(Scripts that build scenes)
------------------------------------------------------------
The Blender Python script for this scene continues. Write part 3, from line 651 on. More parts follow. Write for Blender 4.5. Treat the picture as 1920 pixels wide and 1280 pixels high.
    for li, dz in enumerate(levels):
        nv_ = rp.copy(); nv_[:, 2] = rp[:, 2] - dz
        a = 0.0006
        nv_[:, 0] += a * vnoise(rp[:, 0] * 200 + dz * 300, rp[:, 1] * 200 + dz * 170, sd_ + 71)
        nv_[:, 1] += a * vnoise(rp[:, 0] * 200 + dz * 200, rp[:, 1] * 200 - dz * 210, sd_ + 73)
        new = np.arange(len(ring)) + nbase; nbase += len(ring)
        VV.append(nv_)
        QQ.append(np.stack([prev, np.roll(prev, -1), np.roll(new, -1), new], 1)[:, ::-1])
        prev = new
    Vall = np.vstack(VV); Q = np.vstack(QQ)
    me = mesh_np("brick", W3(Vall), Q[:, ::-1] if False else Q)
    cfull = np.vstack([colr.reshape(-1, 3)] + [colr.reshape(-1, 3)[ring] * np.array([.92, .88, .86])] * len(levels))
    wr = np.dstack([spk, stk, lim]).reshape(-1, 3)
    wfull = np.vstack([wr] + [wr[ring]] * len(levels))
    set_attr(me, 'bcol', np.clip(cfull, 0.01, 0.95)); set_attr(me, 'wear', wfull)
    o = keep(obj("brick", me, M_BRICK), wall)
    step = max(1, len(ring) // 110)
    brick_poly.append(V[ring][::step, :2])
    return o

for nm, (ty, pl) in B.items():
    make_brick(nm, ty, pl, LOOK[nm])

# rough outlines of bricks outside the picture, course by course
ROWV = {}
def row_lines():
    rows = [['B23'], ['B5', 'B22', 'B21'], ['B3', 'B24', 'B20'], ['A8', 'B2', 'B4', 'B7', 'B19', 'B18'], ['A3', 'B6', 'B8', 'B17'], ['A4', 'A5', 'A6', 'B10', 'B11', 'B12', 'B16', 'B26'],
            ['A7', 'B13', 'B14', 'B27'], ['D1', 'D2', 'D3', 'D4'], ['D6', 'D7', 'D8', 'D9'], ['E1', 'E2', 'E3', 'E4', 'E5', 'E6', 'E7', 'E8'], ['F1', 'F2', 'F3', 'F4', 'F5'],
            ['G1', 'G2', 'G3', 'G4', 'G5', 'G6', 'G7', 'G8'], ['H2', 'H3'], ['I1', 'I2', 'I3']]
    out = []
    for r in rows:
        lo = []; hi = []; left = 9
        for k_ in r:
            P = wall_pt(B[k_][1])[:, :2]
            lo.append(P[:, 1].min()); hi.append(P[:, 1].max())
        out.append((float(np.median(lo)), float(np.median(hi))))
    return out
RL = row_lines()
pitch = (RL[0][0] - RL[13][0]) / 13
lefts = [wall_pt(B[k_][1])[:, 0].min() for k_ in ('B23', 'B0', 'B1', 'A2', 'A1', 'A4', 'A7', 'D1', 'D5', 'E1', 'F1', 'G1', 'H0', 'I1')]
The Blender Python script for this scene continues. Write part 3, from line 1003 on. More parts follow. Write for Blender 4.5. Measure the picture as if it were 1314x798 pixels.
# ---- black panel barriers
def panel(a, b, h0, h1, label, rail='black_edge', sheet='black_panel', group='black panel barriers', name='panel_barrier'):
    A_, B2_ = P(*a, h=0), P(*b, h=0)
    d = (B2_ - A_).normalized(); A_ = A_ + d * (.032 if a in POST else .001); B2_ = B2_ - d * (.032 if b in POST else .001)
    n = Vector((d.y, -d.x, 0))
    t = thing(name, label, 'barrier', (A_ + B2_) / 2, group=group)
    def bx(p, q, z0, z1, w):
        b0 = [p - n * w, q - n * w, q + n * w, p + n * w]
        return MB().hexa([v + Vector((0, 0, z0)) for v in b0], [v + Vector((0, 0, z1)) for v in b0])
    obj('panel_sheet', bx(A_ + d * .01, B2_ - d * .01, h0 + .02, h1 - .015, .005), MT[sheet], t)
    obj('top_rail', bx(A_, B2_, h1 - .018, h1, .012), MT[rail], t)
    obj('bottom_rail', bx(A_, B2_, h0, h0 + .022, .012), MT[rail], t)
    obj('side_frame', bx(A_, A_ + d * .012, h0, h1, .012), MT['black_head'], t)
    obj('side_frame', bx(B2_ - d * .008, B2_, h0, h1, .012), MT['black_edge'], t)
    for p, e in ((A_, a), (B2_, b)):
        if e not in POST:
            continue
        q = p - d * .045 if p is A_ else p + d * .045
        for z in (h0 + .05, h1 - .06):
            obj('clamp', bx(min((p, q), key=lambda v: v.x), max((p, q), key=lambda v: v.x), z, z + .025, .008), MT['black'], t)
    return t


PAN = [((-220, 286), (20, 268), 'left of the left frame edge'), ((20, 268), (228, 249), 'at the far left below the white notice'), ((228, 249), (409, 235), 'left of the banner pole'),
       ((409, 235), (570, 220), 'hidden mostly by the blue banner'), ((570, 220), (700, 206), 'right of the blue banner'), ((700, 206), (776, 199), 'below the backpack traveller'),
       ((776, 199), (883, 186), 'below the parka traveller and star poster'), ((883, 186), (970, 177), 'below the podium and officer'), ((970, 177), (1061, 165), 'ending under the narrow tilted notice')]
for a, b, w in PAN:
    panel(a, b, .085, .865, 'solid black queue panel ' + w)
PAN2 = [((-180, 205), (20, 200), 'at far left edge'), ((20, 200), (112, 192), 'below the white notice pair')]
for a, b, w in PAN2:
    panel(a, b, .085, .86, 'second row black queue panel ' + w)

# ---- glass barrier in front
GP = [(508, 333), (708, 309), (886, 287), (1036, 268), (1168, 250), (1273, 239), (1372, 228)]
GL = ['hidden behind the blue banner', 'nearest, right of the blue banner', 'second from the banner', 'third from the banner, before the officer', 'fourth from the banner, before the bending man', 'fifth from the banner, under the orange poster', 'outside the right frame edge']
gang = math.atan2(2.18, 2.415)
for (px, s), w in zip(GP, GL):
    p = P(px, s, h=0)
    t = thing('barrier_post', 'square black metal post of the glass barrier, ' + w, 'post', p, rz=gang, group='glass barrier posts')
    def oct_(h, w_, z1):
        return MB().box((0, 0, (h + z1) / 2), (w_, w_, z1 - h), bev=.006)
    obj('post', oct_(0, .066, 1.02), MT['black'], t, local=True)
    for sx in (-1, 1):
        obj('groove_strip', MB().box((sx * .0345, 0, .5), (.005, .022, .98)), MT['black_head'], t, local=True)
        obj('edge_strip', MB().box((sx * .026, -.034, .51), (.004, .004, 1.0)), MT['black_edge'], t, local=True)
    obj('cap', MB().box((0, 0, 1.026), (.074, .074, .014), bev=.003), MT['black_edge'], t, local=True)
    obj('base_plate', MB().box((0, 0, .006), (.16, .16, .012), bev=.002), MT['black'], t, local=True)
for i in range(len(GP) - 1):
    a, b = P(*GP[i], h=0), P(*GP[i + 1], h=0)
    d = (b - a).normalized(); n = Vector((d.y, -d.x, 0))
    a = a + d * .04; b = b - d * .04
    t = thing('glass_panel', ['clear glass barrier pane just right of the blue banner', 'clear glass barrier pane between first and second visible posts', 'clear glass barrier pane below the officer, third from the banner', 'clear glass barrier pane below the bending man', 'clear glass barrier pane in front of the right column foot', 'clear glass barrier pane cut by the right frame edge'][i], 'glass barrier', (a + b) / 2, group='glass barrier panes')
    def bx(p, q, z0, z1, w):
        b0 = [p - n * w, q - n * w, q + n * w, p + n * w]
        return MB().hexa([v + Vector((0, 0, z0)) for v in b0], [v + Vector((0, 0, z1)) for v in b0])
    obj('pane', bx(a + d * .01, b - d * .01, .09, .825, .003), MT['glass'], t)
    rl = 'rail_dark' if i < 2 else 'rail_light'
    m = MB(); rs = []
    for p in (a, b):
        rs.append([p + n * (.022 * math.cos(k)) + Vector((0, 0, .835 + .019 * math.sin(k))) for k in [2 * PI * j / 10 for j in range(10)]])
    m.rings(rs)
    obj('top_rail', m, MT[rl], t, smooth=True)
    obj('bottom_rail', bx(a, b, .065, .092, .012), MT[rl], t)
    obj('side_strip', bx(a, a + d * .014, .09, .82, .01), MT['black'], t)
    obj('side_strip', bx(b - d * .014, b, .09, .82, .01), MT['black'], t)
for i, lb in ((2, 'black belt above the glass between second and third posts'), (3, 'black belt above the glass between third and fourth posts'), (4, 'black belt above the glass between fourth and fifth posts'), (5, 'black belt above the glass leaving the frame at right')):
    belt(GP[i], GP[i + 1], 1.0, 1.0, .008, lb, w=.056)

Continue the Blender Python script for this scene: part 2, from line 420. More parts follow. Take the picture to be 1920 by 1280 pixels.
------------------------------------------------------------
Task to complete
In the entries above, identify each line that includes the string "pixels", then copy it.

Solution to the problem
The Blender Python script for this scene continues. Write part 3, from line 651 on. More parts follow. Write for Blender 4.5. Treat the picture as 1920 pixels wide and 1280 pixels high.
The Blender Python script for this scene continues. Write part 3, from line 1003 on. More parts follow. Write for Blender 4.5. Measure the picture as if it were 1314x798 pixels.
Continue the Blender Python script for this scene: part 2, from line 420. More parts follow. Take the picture to be 1920 by 1280 pixels.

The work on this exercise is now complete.